Queen Elizabeth’s Favourite Cocktail Ingredient Sells Out At Dan Murphy’s

Sales have jumped by 465% in some stores.

Image Credit: Vogue

The Queen’s favourite cocktail features a classy liqueur that few people have lying around at home – Dubonnet Rouge – and sales of this French aperitif jumped 465% at some stores after her passing.

The Queen is dead. Many people are mourning. As part of that, some Australians are honouring her passing by re-creating her favourite cocktail: a drink comprising two parts Dubonnet, one part gin, ice and lemon.

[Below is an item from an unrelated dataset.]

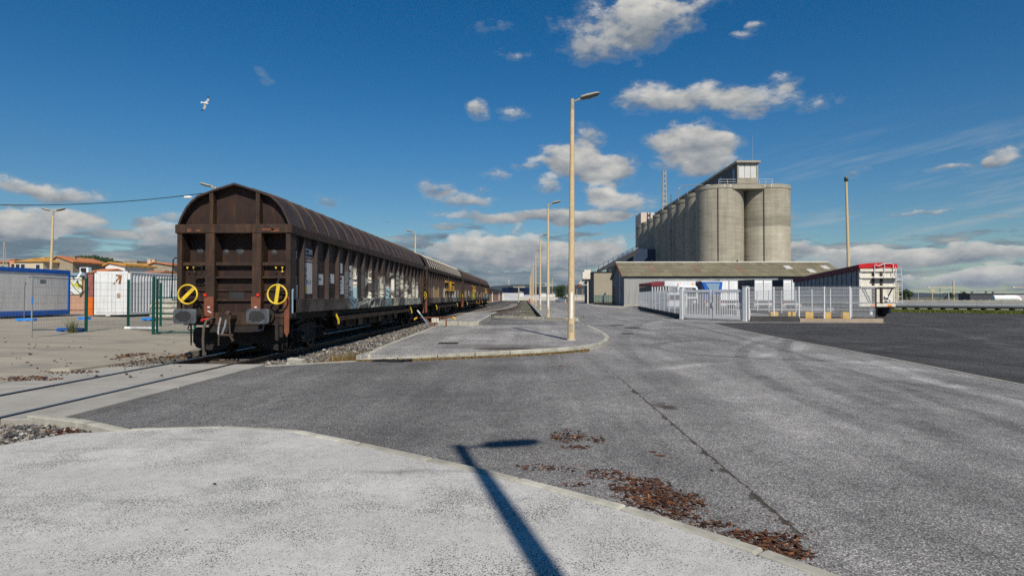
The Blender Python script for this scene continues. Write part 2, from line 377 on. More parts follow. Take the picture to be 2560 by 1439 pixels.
def asphalt(name, tone, warm=(1.02, .975, .93), marks=False, cell=112, arcs=None, stain=None):
    m, nt, p = newmat(name)
    t = nd(nt, 'ShaderNodeTexCoord').outputs['Object']
    vo = nd(nt, 'ShaderNodeTexVoronoi', {'Vector': t, 'Scale': cell})
    r = nd(nt, 'ShaderNodeSeparateColor', {0: vo.outputs['Color']}).outputs[0]
    ra = nd(nt, 'ShaderNodeValToRGB', {0: r}); cr = ra.color_ramp
    cr.elements[0].color = (.34, .34, .35, 1); cr.elements[1].color = (2.2, 2.17, 2.12, 1)
    e = cr.elements.new(.4); e.color = (.65, .65, .66, 1)
    e = cr.elements.new(.78); e.color = (1.2, 1.2, 1.2, 1)
    nf = noise(nt, t, 4.5, 6, .62).outputs[0]; nl = noise(nt, t, .32, 4, .6).outputs[0]
    st = noise(nt, vmth(nt, 'MULTIPLY', t, (1.1, .07, 1)).outputs[0], 1.5, 5, .6).outputs[0]
    k = mth(nt, 'MULTIPLY', nd(nt, 'ShaderNodeMapRange', {0: nf, 1: .3, 2: .7, 3: .84, 4: 1.16}).outputs[0],
            nd(nt, 'ShaderNodeMapRange', {0: nl, 1: .3, 2: .7, 3: .70, 4: 1.28}).outputs[0])
    k = mth(nt, 'MULTIPLY', k, nd(nt, 'ShaderNodeMapRange', {0: st, 1: .3, 2: .7, 3: .78, 4: 1.20}).outputs[0])
    k = mth(nt, 'MULTIPLY', k, tone)
    sx = nd(nt, 'ShaderNodeSeparateXYZ', {0: t}); x, y = sx.outputs[0], sx.outputs[1]
    if arcs:
        brk = noise(nt, t, .9, 4, .6).outputs[0]
        flat = vmth(nt, 'MULTIPLY', t, (1, 1, 0)).outputs[0]
        for (cx, cy, rr), w, amt in arcs:
            a = mth(nt, 'ABSOLUTE', mth(nt, 'SUBTRACT', vmth(nt, 'DISTANCE', flat, (cx, cy, 0)).outputs['Value'], rr))
            k = mth(nt, 'MULTIPLY', k, mth(nt, 'SUBTRACT', 1.0, mth(nt, 'MULTIPLY', mth(nt, 'MULTIPLY', sstep(nt, a, w, w * .3), sstep(nt, brk, .3, .65)), amt * .6)))
    if marks:
        # the older, darker strip by the crossing and along the foreground kerb; the worn, paler lane
        lane = mth(nt, 'ADD', x, mth(nt, 'MULTIPLY', mth(nt, 'SUBTRACT', nl, .5), 2.5))
        k = mth(nt, 'MULTIPLY', k, sstep(nt, lane, -1.5, 2.6, .66, 1.0))
        brk = noise(nt, t, 1.3, 4, .6).outputs[0]
        flat = vmth(nt, 'MULTIPLY', t, (1, 1, 0)).outputs[0]
        for (cx, cy, rr), w, amt in ARCS:
            dd = vmth(nt, 'DISTANCE', flat, (cx, cy, 0)).outputs['Value']
            a = mth(nt, 'ABSOLUTE', mth(nt, 'SUBTRACT', dd, rr))
            f = mth(nt, 'MULTIPLY', sstep(nt, a, w, w * .35), sstep(nt, brk, .30, .62))
            f = mth(nt, 'MULTIPLY', f, mth(nt, 'MULTIPLY', sstep(nt, x, 1.9, 3.0), sstep(nt, y, 5.5, 8.0)))
            k = mth(nt, 'MULTIPLY', k, mth(nt, 'SUBTRACT', 1.0, mth(nt, 'MULTIPLY', f, amt * .8)))
    c = mixc(nt, 1.0, ra.outputs[0], nd(nt, 'ShaderNodeCombineColor', {0: mth(nt, 'MULTIPLY', k, warm[0]), 1: mth(nt, 'MULTIPLY', k, warm[1]), 2: mth(nt, 'MULTIPLY', k, warm[2])}).outputs[0], 'MULTIPLY')
    if marks:
        wob = noise(nt, t, 2.2, 5, .7).outputs[0]
        dx = mth(nt, 'ABSOLUTE', mth(nt, 'SUBTRACT', mth(nt, 'MULTIPLY_ADD', mth(nt, 'SUBTRACT', wob, .5), .20, x), 1.83))
        wid = mth(nt, 'MULTIPLY_ADD', sstep(nt, wob, .47, .72), .10, .012)
        cr_ = mth(nt, 'MULTIPLY', sstep(nt, mth(nt, 'DIVIDE', dx, wid), 1.0, .55), mth(nt, 'MULTIPLY', sstep(nt, y, 3.9, 4.3), sstep(nt, y, 13.5, 10.0, .12, 1)))
        c = mixc(nt, mth(nt, 'MULTIPLY', cr_, .85), c, (.040, .029, .019))
        blo = mth(nt, 'ADD', vmth(nt, 'DISTANCE', vmth(nt, 'MULTIPLY', t, (1, .55, 0)).outputs[0], (2.0, 9.0 * .55, 0)).outputs['Value'], mth(nt, 'MULTIPLY', mth(nt, 'SUBTRACT', wob, .5), .9))
        c = mixc(nt, sstep(nt, blo, .22, .02, 0, .85), c, (.038, .027, .018))
        dsp = noise(nt, t, 1.9, 6, .7).outputs[0]
        c = mixc(nt, sstep(nt, dsp, .70, .80, 0, .6), c, (.045, .035, .026))
    if stain:
        wb = noise(nt, t, 1.4, 5, .65).outputs[0]
        for (cx, cy, sx_, sy_, a_) in stain:
            dd = vmth(nt, 'LENGTH', vmth(nt, 'MULTIPLY_ADD', t, (1 / sx_, 1 / sy_, 0), (-cx / sx_, -cy / sy_, 0)).outputs[0]).outputs['Value']
            dd = mth(nt, 'ADD', dd, mth(nt, 'MULTIPLY', mth(nt, 'SUBTRACT', wb, .5), 1.1))
            c = mixc(nt, sstep(nt, dd, 1.15, .55, 0, a_), c, (.060, .046, .034))
    setp(nt, p, col=c, rough=.88, spec=.25, norm=bump(nt, vo.outputs['Distance'], .5, .006))
    return m
M['asphalt'] = asphalt('worn_asphalt', .235, marks=True)
M['asphalt_dark'] = asphalt('dark_asphalt', .062, (1.02, .97, .93), arcs=ARCS_D)
M['asphalt_isl'] = asphalt('island_asphalt', .28, (1.02, .975, .92), cell=140, stain=[(G(1265, 871, .14).x, G(1265, 871, .14).y, .85, .55, .8), (G(1230, 866, .14).x, G(1230, 866, .14).y, 1.9, .9, .35)])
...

This has led to numerous Dan Murphy’s and BWS’s selling out of Dubonnet Rouge – a key ingredient of the drink and something most Aussies aren’t likely to have in their liquor cabinets.

Endeavour Group director of buying and merchandise Tim Carroll told the Sydney Morning Herald that Endeavour Group, which owns Dan Murphys and BWS, is stocking up on Dubonnet Rouge after several stores sold out over the weekend.

“In less than half [a week] we sold almost double that of Christmas, clearly showing a significant uplift from what we normally sell, and that was people clearly googling and recognising what is the Queen’s favourite drink and making it themselves,” Carroll told the Sydney Morning Herald.

Image: Getty

The Sydney Morning Herald reports: “the aperitif is back in stock at most stores, but Endeavour expects demand for Dubonnet to remain higher than usual in the lead-up to the national day of mourning next week to honour the Queen, who died on September 8.”

The popularity of Dubonnet Rouge has reportedly surged lately, gaining favour with consumers who are enjoying a lower alcohol drink (it’s 14% as opposed to gin, which is more like 40%). It has also become a trendy option for young people to chuck in a Negroni.

Dubonnet Rouge was created in the 1840s to make quinine more bearable for French Foreign Legion Troops, according to Drink of the Week. According to ABC, the Queen’s recipe is as follows: two parts Dubonnet Rouge and one part Gordon’s gin. You then stir it and strain it into a glass. To finish it off, you throw in a slice of lemon and exactly two cubes of ice.

This recipe was one of her mother’s favourites, The Daily Mail reports, but it’s not the only drink the Queen was known to enjoy. She also reportedly sometimes indulged in wine with lunch, and didn’t mind a martini or champagne in the evening.